--- start GIVEN MATERIAL ---
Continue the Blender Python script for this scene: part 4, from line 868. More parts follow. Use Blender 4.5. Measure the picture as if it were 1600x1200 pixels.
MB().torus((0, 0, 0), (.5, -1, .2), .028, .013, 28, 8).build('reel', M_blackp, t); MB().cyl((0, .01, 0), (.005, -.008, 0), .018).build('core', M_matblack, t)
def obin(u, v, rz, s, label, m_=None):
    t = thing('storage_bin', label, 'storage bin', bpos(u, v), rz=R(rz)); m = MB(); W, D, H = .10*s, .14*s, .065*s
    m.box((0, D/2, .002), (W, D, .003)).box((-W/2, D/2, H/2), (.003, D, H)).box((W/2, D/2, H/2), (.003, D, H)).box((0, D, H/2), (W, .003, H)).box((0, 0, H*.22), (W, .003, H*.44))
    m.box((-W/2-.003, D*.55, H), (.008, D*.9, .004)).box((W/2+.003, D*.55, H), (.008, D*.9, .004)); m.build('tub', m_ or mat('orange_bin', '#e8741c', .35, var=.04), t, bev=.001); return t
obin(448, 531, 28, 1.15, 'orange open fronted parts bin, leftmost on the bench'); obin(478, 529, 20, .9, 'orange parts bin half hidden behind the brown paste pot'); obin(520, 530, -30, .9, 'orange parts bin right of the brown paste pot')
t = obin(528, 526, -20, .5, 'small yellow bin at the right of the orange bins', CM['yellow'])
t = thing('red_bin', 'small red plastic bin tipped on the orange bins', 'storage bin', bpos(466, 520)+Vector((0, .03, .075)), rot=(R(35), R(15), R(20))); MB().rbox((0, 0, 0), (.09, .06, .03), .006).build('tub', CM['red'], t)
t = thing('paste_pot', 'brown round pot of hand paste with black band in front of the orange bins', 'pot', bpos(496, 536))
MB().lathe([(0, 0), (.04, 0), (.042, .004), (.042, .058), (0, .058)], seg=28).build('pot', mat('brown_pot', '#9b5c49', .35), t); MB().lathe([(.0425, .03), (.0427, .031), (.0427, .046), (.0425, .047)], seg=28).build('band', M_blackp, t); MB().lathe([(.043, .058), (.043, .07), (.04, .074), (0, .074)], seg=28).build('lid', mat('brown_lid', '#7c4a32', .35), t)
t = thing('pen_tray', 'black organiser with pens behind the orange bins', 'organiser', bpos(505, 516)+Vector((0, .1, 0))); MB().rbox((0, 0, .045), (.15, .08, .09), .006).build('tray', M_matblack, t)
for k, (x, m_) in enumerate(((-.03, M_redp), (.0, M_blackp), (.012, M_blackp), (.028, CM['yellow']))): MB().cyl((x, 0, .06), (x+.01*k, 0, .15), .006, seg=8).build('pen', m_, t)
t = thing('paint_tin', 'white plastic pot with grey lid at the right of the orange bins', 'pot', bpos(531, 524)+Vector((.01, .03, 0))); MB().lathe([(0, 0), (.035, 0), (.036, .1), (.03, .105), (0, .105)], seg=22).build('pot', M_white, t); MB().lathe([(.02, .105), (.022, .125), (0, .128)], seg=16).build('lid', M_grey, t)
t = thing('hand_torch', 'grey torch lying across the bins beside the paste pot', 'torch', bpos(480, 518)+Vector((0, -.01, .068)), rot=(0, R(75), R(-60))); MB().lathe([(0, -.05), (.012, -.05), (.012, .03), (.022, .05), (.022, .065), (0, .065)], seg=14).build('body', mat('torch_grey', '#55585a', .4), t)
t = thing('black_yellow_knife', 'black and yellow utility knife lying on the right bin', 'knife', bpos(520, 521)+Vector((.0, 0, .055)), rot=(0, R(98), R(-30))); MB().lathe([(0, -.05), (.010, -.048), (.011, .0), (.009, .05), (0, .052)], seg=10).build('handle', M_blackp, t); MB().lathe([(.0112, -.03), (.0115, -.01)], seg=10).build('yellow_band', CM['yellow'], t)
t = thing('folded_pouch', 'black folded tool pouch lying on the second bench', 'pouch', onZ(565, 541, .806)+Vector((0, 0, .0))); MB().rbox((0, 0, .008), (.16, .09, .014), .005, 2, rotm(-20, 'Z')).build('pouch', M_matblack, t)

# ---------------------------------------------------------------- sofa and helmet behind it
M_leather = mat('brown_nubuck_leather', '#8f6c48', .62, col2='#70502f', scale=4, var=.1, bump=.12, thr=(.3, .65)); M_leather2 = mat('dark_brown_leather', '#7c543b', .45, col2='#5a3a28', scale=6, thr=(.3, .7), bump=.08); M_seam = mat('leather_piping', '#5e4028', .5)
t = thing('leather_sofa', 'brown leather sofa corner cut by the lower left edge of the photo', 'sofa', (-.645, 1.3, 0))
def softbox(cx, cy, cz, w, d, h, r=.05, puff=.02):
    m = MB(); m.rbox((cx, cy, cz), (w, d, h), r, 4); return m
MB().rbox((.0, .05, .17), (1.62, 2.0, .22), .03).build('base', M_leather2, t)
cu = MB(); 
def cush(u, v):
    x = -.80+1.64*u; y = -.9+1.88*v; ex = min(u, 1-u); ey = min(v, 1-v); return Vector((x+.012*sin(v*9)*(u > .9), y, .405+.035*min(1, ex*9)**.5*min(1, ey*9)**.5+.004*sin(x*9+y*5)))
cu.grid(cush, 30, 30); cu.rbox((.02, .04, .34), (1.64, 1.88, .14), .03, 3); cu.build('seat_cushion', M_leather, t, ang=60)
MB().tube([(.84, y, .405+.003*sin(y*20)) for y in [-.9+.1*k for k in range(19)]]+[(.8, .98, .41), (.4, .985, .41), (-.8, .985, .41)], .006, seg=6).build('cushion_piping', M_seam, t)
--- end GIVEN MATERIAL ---
• [SHORT TASK]:
How many lines of the listing above include the word "parts"? State the number and nothing else.

• [ANSWER TO THE EXERCISE]:
2